The 34th Goya Awards ceremony, presented by the Spanish Academy of Cinematographic Arts and Sciences (AACCE), honored the best in Spanish and hispanophone films of 2019 and took place at the Palacio de Deportes José María Martín Carpena in Málaga, Spain on January 25, 2020.
The Goya Awards (Spanish: Premios Goya) are Spain’s main national annual film awards.
The awards were established in 1987, a year after the founding of the Academy of Cinematographic Arts and Sciences, and the first awards ceremony took place on March 16, 1987 at the Teatro Lope de Vega, Madrid. The ceremony continues to take place annually around the end of January/start of February, and awards are given to films produced during the previous year.
The award itself is a small bronze bust of Francisco de Goya created by the sculptor José Luis Fernández, although the original sculpture for the first
edition of the Goyas was by Miguel Ortiz Berrocal.

PREMIOS GOYA 2020: BEST SPECIAL EFFECTS – MARIO CAMPOY AND IÑAKI MADARIAGA for ”The Platform” (El Hoyo)
”The Platform” (Spanish: El Hoyo) is a Spanish satirical science fiction film, directed by Galder Gaztelu-Urrutia and released in 2019.
The film is set in a large tower-style prison where the inmates are fed by means of a platform that gradually descends the levels of the tower, ostensibly a fair system if each inmate takes only their fair share of food, but deeply inequitable in practice as inmates at the top levels have the
ability to take much more food and leave less for those below them.
The film’s cast includes Iván Massagué, Antonia San Juan, Zorion Eguileor, Emilio Buale Coka and Alexandra Masangkay.
The film premiered at the 2019 Toronto International Film Festival, where it won the People’s Choice Award for Midnight Madness.
At TIFF, the film also secured a worldwide streaming deal with Netflix.
Critical response
Norman Wilner of Now correctly predicted that the film would win the People’s Choice Award, giving it a five-N rating and writing that the film
“has everything: low comedy, political allegory, left-field twists, crowd-pleasing surprises, spectacular violence, sadism, altruism and yet more
spectacular violence, all wrapped up in a high-concept horror movie that moves the premise of ”Cube” into a merciless vertical structure.
It’s grotesque and compelling, like grindhouse Buñuel.
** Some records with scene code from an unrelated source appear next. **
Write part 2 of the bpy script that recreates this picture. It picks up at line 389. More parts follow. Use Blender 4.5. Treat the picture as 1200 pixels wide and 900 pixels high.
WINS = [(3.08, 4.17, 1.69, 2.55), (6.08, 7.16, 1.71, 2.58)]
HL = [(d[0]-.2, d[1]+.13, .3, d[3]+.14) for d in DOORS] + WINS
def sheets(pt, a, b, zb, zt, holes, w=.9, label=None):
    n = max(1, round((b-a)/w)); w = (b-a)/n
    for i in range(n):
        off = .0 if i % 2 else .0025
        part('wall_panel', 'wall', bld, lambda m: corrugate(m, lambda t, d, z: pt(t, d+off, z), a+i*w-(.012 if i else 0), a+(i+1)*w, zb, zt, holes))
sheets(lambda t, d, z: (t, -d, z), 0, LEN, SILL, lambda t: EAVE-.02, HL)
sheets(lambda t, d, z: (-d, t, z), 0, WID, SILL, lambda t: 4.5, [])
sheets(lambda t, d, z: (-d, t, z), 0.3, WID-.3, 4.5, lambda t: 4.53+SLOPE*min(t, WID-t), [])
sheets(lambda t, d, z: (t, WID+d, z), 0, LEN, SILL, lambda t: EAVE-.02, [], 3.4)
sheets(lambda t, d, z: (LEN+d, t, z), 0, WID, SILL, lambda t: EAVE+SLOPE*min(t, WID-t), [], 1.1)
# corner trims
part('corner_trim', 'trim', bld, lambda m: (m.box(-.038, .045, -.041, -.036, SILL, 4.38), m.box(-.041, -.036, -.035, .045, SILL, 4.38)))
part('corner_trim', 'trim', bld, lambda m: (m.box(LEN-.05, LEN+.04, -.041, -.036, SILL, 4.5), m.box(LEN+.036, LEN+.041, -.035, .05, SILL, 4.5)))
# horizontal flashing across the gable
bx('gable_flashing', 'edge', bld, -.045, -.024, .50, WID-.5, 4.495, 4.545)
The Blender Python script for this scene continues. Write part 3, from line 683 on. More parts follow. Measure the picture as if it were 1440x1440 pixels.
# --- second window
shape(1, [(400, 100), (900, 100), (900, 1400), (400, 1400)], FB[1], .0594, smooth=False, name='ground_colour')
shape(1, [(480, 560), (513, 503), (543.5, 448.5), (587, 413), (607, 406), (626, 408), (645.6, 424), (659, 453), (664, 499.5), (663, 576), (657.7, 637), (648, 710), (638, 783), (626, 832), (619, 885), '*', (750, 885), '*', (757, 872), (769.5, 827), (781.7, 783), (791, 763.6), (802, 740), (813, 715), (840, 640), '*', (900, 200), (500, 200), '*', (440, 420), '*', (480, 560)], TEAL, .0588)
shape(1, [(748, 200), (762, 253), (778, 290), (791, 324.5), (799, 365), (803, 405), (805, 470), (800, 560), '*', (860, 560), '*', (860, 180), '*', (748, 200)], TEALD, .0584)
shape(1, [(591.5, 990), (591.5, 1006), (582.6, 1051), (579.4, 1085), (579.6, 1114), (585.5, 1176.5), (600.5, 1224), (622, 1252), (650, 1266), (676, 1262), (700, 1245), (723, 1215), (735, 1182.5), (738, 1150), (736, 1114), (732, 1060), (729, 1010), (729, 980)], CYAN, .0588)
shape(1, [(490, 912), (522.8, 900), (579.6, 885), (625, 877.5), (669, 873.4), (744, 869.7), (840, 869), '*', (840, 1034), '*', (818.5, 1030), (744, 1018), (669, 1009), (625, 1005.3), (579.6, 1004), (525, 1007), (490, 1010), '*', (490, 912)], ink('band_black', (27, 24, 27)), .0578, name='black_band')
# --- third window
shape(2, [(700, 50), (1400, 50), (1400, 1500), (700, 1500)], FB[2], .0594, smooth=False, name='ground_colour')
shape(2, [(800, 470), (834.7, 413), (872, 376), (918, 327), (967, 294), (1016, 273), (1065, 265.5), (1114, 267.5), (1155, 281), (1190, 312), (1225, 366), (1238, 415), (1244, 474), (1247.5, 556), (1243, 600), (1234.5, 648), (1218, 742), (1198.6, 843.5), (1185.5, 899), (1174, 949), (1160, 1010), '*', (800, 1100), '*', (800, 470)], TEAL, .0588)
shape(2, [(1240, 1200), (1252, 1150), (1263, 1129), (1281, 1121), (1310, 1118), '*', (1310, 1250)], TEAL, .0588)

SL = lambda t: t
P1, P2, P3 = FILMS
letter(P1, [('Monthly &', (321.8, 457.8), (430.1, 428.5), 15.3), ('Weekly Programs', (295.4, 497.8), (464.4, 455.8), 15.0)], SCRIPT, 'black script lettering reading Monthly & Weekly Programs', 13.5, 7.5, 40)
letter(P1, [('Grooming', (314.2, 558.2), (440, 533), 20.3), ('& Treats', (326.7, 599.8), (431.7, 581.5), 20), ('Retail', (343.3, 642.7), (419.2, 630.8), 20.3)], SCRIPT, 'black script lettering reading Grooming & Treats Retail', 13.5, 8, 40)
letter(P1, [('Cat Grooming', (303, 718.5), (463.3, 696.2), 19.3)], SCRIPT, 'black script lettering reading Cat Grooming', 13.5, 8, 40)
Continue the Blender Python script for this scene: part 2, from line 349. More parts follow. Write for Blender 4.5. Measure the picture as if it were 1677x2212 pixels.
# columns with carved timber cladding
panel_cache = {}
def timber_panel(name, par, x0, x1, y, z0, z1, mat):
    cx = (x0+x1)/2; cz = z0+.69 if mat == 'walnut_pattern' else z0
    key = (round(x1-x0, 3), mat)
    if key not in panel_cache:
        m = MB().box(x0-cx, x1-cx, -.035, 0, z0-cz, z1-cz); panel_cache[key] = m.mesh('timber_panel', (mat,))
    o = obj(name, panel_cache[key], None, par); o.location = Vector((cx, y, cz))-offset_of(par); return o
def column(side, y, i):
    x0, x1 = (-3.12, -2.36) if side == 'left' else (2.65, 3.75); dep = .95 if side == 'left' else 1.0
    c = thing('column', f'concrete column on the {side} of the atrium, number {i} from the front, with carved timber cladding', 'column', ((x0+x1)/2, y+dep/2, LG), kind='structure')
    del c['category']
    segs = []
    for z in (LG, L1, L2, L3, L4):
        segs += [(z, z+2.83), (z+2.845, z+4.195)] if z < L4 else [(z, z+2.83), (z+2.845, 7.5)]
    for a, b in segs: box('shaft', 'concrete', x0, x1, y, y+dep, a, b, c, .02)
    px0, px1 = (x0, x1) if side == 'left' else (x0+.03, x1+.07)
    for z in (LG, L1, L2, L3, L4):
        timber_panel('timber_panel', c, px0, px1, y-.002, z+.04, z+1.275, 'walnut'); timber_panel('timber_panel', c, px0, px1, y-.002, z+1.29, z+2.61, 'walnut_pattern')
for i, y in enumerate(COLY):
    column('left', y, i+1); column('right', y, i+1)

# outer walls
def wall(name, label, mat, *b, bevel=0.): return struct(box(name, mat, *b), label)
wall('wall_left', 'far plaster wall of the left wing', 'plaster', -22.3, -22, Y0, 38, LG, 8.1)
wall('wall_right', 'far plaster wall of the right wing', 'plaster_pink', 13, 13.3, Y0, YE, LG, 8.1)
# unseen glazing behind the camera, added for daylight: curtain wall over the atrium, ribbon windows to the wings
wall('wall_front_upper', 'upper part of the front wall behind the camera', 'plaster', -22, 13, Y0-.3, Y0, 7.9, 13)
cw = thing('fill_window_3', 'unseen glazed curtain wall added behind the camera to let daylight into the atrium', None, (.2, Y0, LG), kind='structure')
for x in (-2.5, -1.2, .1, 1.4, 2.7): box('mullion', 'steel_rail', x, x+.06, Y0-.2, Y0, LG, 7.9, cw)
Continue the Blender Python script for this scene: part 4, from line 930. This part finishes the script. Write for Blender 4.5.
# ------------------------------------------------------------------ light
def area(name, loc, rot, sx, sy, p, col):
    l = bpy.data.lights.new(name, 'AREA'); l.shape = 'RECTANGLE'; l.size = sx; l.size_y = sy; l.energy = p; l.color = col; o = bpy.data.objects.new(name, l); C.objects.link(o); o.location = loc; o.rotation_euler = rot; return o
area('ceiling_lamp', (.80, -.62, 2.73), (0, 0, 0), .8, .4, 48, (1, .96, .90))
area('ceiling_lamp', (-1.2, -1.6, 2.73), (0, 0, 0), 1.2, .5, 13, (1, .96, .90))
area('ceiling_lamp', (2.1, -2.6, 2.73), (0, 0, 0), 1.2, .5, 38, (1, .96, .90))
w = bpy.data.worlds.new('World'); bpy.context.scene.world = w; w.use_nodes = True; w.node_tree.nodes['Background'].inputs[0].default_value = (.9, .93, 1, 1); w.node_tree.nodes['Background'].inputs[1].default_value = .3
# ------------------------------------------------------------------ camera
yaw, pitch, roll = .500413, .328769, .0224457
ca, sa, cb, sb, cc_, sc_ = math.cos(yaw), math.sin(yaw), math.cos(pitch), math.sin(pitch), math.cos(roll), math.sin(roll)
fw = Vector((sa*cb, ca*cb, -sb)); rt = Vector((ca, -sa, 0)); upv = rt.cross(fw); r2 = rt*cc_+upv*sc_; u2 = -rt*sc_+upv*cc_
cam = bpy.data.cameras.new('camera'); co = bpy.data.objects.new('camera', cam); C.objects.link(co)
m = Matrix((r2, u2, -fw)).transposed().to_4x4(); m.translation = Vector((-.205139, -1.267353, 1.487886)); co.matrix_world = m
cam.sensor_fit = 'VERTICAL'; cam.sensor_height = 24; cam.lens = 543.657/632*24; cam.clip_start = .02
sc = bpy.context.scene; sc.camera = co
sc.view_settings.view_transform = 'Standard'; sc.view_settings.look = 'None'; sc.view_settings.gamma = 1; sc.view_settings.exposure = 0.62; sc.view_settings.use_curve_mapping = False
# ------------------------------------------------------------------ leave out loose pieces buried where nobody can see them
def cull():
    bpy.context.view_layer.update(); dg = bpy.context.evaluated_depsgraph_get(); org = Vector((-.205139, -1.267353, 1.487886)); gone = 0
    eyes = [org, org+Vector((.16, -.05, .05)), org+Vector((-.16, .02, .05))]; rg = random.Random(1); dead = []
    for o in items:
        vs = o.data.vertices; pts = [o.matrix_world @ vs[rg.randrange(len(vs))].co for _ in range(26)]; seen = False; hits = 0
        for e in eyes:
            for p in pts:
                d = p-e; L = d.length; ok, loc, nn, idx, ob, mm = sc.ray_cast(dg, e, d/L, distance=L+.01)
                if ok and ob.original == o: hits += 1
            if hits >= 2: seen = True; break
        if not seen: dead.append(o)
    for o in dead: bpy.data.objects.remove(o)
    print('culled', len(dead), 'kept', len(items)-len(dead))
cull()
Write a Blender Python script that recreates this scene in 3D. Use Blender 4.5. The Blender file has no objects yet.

And it never blinks.”
Amy Nicholson of Variety wrote that “the film’s minimalist fury feels like the plays of Samuel Beckett. Massagué and Eguileor are up to being in a zesty “Waiting for Godot”. (Make that “Waiting for Gateau.”) And Eguileor’s nasty, delightful, occasionally tender performance feels like an audition to play a Bond villain, or perhaps the Spanish resurrection of Hannibal Lecter.”